* **DIRECTIONS FOR THIS TASK**
Your task is to transcribe all of the data below exactly, omitting the images.

:::

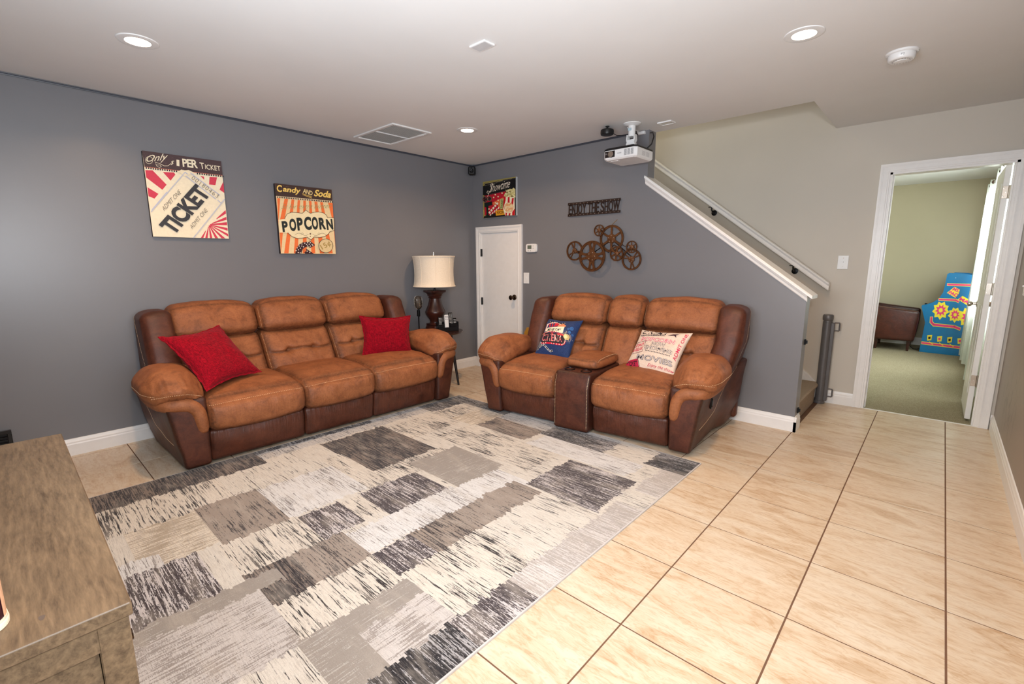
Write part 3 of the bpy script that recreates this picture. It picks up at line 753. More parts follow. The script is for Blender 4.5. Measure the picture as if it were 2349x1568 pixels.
nm_ = m.math('ADD', nm_, m.math('MULTIPLY', m.math('SUBTRACT', dens, .5), .38)); mr = m.n('ShaderNodeMapRange', interpolation_type='SMOOTHSTEP'); m.l(nm_, mr.inputs[0]); m.l(m.math('SUBTRACT', sp.outputs[0], .012), mr.inputs[1]); m.l(m.math('ADD', sp.outputs[0], .012), mr.inputs[2])
pile = m.noise(v, 420, 3, .7); soft_ = m.noise(m.coord((3, 9, 1)), 1.5, 4, .6)
c0 = m.mix(mr.outputs[0], ca.outputs['Color'], cbb.outputs['Color'])
c0 = m.mix(m.math('MULTIPLY', m.ramp(soft_, [(.5, (0, 0, 0, 1)), (.68, (1, 1, 1, 1))]), .35), c0, srgb(198, 188, 176))
st2 = m.noise(m.coord((14, 210, 1)), 1.0, 4, .7); c0 = m.mix(m.math('MULTIPLY', m.ramp(st2, [(.48, (0, 0, 0, 1)), (.6, (1, 1, 1, 1))]), .30), c0, srgb(150, 142, 136))
c0 = m.mix(.45, c0, m.ramp(pile, [(.3, (.35, .35, .35, 1)), (.7, (1, 1, 1, 1))]), 'MULTIPLY')
m.col(c0); m.set(Roughness=.95); m.b.inputs['Specular IOR Level'].default_value = .1; m.b.inputs['Sheen Weight'].default_value = .15
hh = m.math('ADD', m.math('MULTIPLY', pile, .5), m.math('MULTIPLY', mr.outputs[0], -.6)); m.bump(hh, .55, .004)
m_rug = m.m
K = {  # base, alternate, threshold (lower = more alternate), streak direction, speckle
 'cw': ((222, 216, 206), (44, 38, 40), .600, 0, .15), 'cs': ((224, 216, 204), (40, 34, 36), .545, 0, .2), 'wh': ((226, 225, 224), (140, 134, 132), .58, 0, .5),
 'tk': ((156, 142, 130), (48, 40, 42), .54, 0, .5), 'tl': ((160, 147, 136), (58, 50, 50), .565, 0, .6), 'td': ((132, 118, 108), (40, 34, 38), .47, 0, .5),
 'gy': ((158, 150, 142), (190, 184, 178), .60, 1, .7), 'dk': ((66, 58, 62), (214, 208, 208), .54, 0, .9), 'bk': ((38, 36, 40), (176, 174, 176), .55, 0, .8),
 'ct': ((230, 220, 204), (182, 168, 148), .50, 1, .3), 'kg': ((206, 200, 196), (158, 149, 143), .54, 1, .7), 'lg': ((186, 178, 172), (222, 217, 214), .52, 0, .9), 'bw': ((204, 202, 200), (96, 96, 104), .56, 0, .7), 'dw': ((214, 208, 208), (60, 50, 54), .50, 0, .8)}
patch = [(0, 2.36, 0, 3.06, 'cw'), (0, .25, 1.9, 3.06, 'td'), (0, .18, .5, 1.9, 'bw'), (0, .06, 1.0, 1.9, 'bk'), (0, .22, 0, .5, 'bk'), (.22, .74, 0, .14, 'bk'), (.25, .60, 2.2, 3.06, 'cs'), (.25, .6, .15, 1.0, 'cs'),
 (.47, .74, .15, .5, 'ct'), (.74, 1.24, .22, .47, 'tk'), (.74, 1.24, 0, .22, 'bw'), (1.24, 1.8, .05, .28, 'bk'), (1.24, 1.8, .0, .05, 'bw'), (1.3, 2.1, .28, .5, 'wh'), (2.09, 2.36, 0, .25, 'bk'),
 (.20, .88, 1.0, 1.52, 'td'), (.57, 1.07, 2.09, 2.40, 'tl'), (.60, 1.02, 2.40, 2.70, 'ct'), (.88, 1.09, .95, 1.5, 'cs'), (.48, 1.18, 1.50, 1.64, 'cs'), (.60, 1.05, 1.64, 2.09, 'wh'), (.95, 1.43, .88, 1.28, 'gy'), (.7, 1.6, .5, .85, 'cs'), (1.08, 1.40, 1.33, 1.72, 'dk'),
 (1.07, 1.36, 1.84, 2.06, 'dk'), (1.10, 1.34, 1.72, 1.84, 'cs'), (1.40, 1.62, 1.30, 1.98, 'wh'), (1.43, 1.70, .95, 1.32, 'wh'), (1.62, 1.84, 1.0, 1.5, 'tl'), (1.62, 1.84, 1.5, 1.76, 'tk'), (1.63, 1.86, 1.76, 1.97, 'dk'),
 (1.36, 1.64, 1.97, 2.22, 'tl'), (1.36, 1.64, 2.22, 2.42, 'td'), (1.05, 1.36, 2.06, 2.42, 'cs'), (1.02, 1.44, 2.50, 3.06, 'dw'), (.90, 1.02, 2.62, 3.06, 'wh'), (1.44, 1.90, 2.40, 3.06, 'kg'), (1.40, 1.5, 2.3, 2.8, 'gy'),
 (1.64, 1.88, 1.97, 2.40, 'cs'), (1.88, 2.20, 1.96, 2.42, 'gy'), (2.0, 2.20, 1.96, 2.25, 'kg'), (1.90, 2.20, 2.42, 3.06, 'cw'), (1.84, 2.2, 1.5, 1.96, 'cs'), (1.84, 2.2, 1.0, 1.5, 'cw'), (1.70, 2.18, .52, .98, 'dk'), (2.20, 2.36, 1.68, 2.0, 'dk'), (2.20, 2.36, 2.0, 2.5, 'bk'), (2.20, 2.36, 2.5, 3.06, 'dw'),
 (2.21, 2.36, .25, .62, 'lg'), (2.21, 2.36, .8, 1.2, 'lg'), (2.2, 2.36, 1.2, 1.68, 'lg')]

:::

* **THE RESULT**
Write part 3 of the bpy script that recreates this picture. It picks up at line 753. More parts follow. The script is for Blender 4.5. Measure the picture as if it were 2349x1568 pixels.
nm_ = m.math('ADD', nm_, m.math('MULTIPLY', m.math('SUBTRACT', dens, .5), .38)); mr = m.n('ShaderNodeMapRange', interpolation_type='SMOOTHSTEP'); m.l(nm_, mr.inputs[0]); m.l(m.math('SUBTRACT', sp.outputs[0], .012), mr.inputs[1]); m.l(m.math('ADD', sp.outputs[0], .012), mr.inputs[2])
pile = m.noise(v, 420, 3, .7); soft_ = m.noise(m.coord((3, 9, 1)), 1.5, 4, .6)
c0 = m.mix(mr.outputs[0], ca.outputs['Color'], cbb.outputs['Color'])
c0 = m.mix(m.math('MULTIPLY', m.ramp(soft_, [(.5, (0, 0, 0, 1)), (.68, (1, 1, 1, 1))]), .35), c0, srgb(198, 188, 176))
st2 = m.noise(m.coord((14, 210, 1)), 1.0, 4, .7); c0 = m.mix(m.math('MULTIPLY', m.ramp(st2, [(.48, (0, 0, 0, 1)), (.6, (1, 1, 1, 1))]), .30), c0, srgb(150, 142, 136))
c0 = m.mix(.45, c0, m.ramp(pile, [(.3, (.35, .35, .35, 1)), (.7, (1, 1, 1, 1))]), 'MULTIPLY')
m.col(c0); m.set(Roughness=.95); m.b.inputs['Specular IOR Level'].default_value = .1; m.b.inputs['Sheen Weight'].default_value = .15
hh = m.math('ADD', m.math('MULTIPLY', pile, .5), m.math('MULTIPLY', mr.outputs[0], -.6)); m.bump(hh, .55, .004)
m_rug = m.m
K = {  # base, alternate, threshold (lower = more alternate), streak direction, speckle
 'cw': ((222, 216, 206), (44, 38, 40), .600, 0, .15), 'cs': ((224, 216, 204), (40, 34, 36), .545, 0, .2), 'wh': ((226, 225, 224), (140, 134, 132), .58, 0, .5),
 'tk': ((156, 142, 130), (48, 40, 42), .54, 0, .5), 'tl': ((160, 147, 136), (58, 50, 50), .565, 0, .6), 'td': ((132, 118, 108), (40, 34, 38), .47, 0, .5),
 'gy': ((158, 150, 142), (190, 184, 178), .60, 1, .7), 'dk': ((66, 58, 62), (214, 208, 208), .54, 0, .9), 'bk': ((38, 36, 40), (176, 174, 176), .55, 0, .8),
 'ct': ((230, 220, 204), (182, 168, 148), .50, 1, .3), 'kg': ((206, 200, 196), (158, 149, 143), .54, 1, .7), 'lg': ((186, 178, 172), (222, 217, 214), .52, 0, .9), 'bw': ((204, 202, 200), (96, 96, 104), .56, 0, .7), 'dw': ((214, 208, 208), (60, 50, 54), .50, 0, .8)}
patch = [(0, 2.36, 0, 3.06, 'cw'), (0, .25, 1.9, 3.06, 'td'), (0, .18, .5, 1.9, 'bw'), (0, .06, 1.0, 1.9, 'bk'), (0, .22, 0, .5, 'bk'), (.22, .74, 0, .14, 'bk'), (.25, .60, 2.2, 3.06, 'cs'), (.25, .6, .15, 1.0, 'cs'),
 (.47, .74, .15, .5, 'ct'), (.74, 1.24, .22, .47, 'tk'), (.74, 1.24, 0, .22, 'bw'), (1.24, 1.8, .05, .28, 'bk'), (1.24, 1.8, .0, .05, 'bw'), (1.3, 2.1, .28, .5, 'wh'), (2.09, 2.36, 0, .25, 'bk'),
 (.20, .88, 1.0, 1.52, 'td'), (.57, 1.07, 2.09, 2.40, 'tl'), (.60, 1.02, 2.40, 2.70, 'ct'), (.88, 1.09, .95, 1.5, 'cs'), (.48, 1.18, 1.50, 1.64, 'cs'), (.60, 1.05, 1.64, 2.09, 'wh'), (.95, 1.43, .88, 1.28, 'gy'), (.7, 1.6, .5, .85, 'cs'), (1.08, 1.40, 1.33, 1.72, 'dk'),
 (1.07, 1.36, 1.84, 2.06, 'dk'), (1.10, 1.34, 1.72, 1.84, 'cs'), (1.40, 1.62, 1.30, 1.98, 'wh'), (1.43, 1.70, .95, 1.32, 'wh'), (1.62, 1.84, 1.0, 1.5, 'tl'), (1.62, 1.84, 1.5, 1.76, 'tk'), (1.63, 1.86, 1.76, 1.97, 'dk'),
 (1.36, 1.64, 1.97, 2.22, 'tl'), (1.36, 1.64, 2.22, 2.42, 'td'), (1.05, 1.36, 2.06, 2.42, 'cs'), (1.02, 1.44, 2.50, 3.06, 'dw'), (.90, 1.02, 2.62, 3.06, 'wh'), (1.44, 1.90, 2.40, 3.06, 'kg'), (1.40, 1.5, 2.3, 2.8, 'gy'),
 (1.64, 1.88, 1.97, 2.40, 'cs'), (1.88, 2.20, 1.96, 2.42, 'gy'), (2.0, 2.20, 1.96, 2.25, 'kg'), (1.90, 2.20, 2.42, 3.06, 'cw'), (1.84, 2.2, 1.5, 1.96, 'cs'), (1.84, 2.2, 1.0, 1.5, 'cw'), (1.70, 2.18, .52, .98, 'dk'), (2.20, 2.36, 1.68, 2.0, 'dk'), (2.20, 2.36, 2.0, 2.5, 'bk'), (2.20, 2.36, 2.5, 3.06, 'dw'),
 (2.21, 2.36, .25, .62, 'lg'), (2.21, 2.36, .8, 1.2, 'lg'), (2.2, 2.36, 1.2, 1.68, 'lg')]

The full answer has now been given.